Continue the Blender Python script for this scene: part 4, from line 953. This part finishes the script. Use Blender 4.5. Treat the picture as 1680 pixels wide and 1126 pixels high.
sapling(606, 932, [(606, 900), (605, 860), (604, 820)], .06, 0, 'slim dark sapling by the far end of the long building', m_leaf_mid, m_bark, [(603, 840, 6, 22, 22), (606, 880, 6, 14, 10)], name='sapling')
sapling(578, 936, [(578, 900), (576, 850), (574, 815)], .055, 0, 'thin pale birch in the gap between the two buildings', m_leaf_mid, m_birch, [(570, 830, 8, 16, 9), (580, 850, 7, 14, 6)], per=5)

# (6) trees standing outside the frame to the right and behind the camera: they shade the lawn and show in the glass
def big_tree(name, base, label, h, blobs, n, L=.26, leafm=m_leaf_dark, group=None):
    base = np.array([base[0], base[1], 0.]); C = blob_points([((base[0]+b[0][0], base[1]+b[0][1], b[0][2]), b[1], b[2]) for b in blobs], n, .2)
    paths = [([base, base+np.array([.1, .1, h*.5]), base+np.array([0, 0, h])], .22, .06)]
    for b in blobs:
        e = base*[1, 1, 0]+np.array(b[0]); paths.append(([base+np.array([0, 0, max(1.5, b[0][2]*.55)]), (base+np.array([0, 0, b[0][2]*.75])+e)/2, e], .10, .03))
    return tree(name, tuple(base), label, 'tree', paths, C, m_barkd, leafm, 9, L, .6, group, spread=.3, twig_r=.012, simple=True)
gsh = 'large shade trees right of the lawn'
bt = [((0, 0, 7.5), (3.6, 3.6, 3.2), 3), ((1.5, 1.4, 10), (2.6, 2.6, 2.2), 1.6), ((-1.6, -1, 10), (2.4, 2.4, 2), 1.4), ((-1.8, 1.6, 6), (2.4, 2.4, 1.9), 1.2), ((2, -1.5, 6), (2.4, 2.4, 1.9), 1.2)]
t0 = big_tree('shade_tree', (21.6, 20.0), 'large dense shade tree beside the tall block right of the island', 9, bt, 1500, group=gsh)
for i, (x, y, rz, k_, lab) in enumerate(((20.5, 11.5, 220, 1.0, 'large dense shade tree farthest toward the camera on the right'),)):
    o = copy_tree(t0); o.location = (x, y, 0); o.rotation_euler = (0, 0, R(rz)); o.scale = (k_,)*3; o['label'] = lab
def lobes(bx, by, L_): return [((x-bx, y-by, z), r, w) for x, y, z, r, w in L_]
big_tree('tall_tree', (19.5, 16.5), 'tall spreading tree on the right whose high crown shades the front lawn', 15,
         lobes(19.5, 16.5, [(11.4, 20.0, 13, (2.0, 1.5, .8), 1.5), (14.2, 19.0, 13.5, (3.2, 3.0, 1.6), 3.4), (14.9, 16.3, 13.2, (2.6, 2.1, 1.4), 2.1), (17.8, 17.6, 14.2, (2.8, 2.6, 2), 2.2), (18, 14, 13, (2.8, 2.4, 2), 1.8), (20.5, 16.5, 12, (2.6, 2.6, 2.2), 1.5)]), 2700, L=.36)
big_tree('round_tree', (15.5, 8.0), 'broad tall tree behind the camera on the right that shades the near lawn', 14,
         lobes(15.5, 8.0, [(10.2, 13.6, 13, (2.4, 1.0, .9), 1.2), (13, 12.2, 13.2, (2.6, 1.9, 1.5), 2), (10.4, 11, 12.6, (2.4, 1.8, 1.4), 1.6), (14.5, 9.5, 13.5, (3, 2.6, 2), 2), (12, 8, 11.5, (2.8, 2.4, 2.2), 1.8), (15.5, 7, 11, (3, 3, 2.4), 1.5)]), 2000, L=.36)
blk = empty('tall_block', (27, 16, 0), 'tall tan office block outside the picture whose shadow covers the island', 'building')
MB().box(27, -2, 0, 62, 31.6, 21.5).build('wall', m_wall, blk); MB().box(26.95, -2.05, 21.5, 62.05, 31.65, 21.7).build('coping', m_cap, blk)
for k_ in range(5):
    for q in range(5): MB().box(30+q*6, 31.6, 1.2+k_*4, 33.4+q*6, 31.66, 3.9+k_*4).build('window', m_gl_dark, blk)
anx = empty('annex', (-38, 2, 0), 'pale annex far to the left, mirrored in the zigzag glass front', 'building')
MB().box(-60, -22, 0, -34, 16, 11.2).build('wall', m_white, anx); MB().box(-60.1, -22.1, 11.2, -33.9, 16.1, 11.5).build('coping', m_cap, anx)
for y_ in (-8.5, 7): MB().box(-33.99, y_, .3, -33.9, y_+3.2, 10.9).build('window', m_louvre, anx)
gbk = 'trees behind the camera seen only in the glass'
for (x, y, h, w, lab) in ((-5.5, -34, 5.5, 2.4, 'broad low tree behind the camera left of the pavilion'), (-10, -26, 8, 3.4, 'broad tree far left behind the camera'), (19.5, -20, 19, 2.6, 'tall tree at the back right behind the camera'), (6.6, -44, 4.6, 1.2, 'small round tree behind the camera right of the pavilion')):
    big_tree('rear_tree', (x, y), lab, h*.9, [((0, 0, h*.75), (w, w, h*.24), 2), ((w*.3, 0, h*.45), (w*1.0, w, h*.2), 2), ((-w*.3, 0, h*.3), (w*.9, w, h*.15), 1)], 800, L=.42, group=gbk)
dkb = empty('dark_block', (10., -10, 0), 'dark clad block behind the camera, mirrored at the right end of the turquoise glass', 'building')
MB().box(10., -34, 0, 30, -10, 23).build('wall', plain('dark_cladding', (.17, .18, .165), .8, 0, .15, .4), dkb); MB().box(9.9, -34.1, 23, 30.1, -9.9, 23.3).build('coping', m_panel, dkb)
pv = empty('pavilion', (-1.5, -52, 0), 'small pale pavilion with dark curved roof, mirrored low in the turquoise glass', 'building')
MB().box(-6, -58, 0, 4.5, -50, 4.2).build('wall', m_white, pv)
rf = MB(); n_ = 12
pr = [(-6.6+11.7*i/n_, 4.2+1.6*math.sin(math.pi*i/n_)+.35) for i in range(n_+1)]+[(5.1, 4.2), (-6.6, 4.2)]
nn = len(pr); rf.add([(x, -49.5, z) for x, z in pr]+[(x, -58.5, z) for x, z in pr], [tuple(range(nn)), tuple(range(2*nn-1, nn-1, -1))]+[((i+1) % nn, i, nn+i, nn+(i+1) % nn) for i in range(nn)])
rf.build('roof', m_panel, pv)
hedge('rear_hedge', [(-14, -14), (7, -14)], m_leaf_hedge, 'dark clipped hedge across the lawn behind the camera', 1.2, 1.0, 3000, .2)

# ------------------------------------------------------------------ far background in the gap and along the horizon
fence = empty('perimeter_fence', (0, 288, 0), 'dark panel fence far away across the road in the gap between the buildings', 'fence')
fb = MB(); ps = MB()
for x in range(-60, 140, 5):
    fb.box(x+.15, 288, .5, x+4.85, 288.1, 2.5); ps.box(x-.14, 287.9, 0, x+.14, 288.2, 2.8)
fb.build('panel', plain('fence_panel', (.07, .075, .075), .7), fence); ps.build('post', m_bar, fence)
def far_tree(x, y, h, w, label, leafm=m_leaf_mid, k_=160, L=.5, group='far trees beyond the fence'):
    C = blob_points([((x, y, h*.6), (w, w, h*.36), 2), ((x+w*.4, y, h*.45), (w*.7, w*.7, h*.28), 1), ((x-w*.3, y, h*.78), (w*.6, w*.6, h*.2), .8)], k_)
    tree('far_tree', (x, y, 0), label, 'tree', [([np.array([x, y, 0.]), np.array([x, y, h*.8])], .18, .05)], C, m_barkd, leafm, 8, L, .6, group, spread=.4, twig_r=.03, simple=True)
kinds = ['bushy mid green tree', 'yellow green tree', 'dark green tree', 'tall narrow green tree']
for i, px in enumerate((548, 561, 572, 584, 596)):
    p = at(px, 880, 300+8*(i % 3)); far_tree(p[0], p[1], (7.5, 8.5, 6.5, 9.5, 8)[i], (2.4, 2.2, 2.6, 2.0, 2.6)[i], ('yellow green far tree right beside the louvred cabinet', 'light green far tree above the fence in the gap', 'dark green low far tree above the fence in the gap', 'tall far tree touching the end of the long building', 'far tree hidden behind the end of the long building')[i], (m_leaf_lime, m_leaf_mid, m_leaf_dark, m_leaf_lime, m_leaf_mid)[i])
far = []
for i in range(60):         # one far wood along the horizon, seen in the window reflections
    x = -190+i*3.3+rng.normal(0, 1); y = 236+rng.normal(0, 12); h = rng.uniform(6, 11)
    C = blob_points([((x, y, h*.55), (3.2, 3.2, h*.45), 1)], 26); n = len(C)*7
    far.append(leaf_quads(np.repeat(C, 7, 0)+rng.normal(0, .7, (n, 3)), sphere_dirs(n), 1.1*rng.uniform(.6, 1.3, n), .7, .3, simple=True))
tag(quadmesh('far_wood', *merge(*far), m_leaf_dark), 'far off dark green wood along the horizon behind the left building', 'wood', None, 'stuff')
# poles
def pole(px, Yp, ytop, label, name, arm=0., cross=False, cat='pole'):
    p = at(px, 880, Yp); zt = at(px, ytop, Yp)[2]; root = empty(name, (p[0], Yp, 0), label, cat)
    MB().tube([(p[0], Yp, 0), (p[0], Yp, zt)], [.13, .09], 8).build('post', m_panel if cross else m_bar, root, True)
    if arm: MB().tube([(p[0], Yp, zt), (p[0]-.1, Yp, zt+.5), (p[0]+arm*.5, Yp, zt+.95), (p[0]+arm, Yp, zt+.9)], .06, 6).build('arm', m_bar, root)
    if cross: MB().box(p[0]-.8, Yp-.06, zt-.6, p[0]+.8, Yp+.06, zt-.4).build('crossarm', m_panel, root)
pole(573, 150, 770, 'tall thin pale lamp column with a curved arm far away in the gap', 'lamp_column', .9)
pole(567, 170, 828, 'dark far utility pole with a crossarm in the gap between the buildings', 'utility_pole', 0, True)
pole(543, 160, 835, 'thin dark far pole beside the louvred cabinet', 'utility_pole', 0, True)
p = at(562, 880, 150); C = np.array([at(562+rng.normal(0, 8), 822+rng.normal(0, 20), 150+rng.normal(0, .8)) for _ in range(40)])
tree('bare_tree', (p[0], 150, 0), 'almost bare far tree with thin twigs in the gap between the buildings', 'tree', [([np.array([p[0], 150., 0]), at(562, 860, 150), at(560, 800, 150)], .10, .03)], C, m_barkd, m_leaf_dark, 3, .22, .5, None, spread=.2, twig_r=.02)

§ Goal: Write out exactly, please, the lines beginning at the start of the material and ending with the line that holds "14, 6)], per=5)", both included.

§ Answer to this problem:
Continue the Blender Python script for this scene: part 4, from line 953. This part finishes the script. Use Blender 4.5. Treat the picture as 1680 pixels wide and 1126 pixels high.
sapling(606, 932, [(606, 900), (605, 860), (604, 820)], .06, 0, 'slim dark sapling by the far end of the long building', m_leaf_mid, m_bark, [(603, 840, 6, 22, 22), (606, 880, 6, 14, 10)], name='sapling')
sapling(578, 936, [(578, 900), (576, 850), (574, 815)], .055, 0, 'thin pale birch in the gap between the two buildings', m_leaf_mid, m_birch, [(570, 830, 8, 16, 9), (580, 850, 7, 14, 6)], per=5)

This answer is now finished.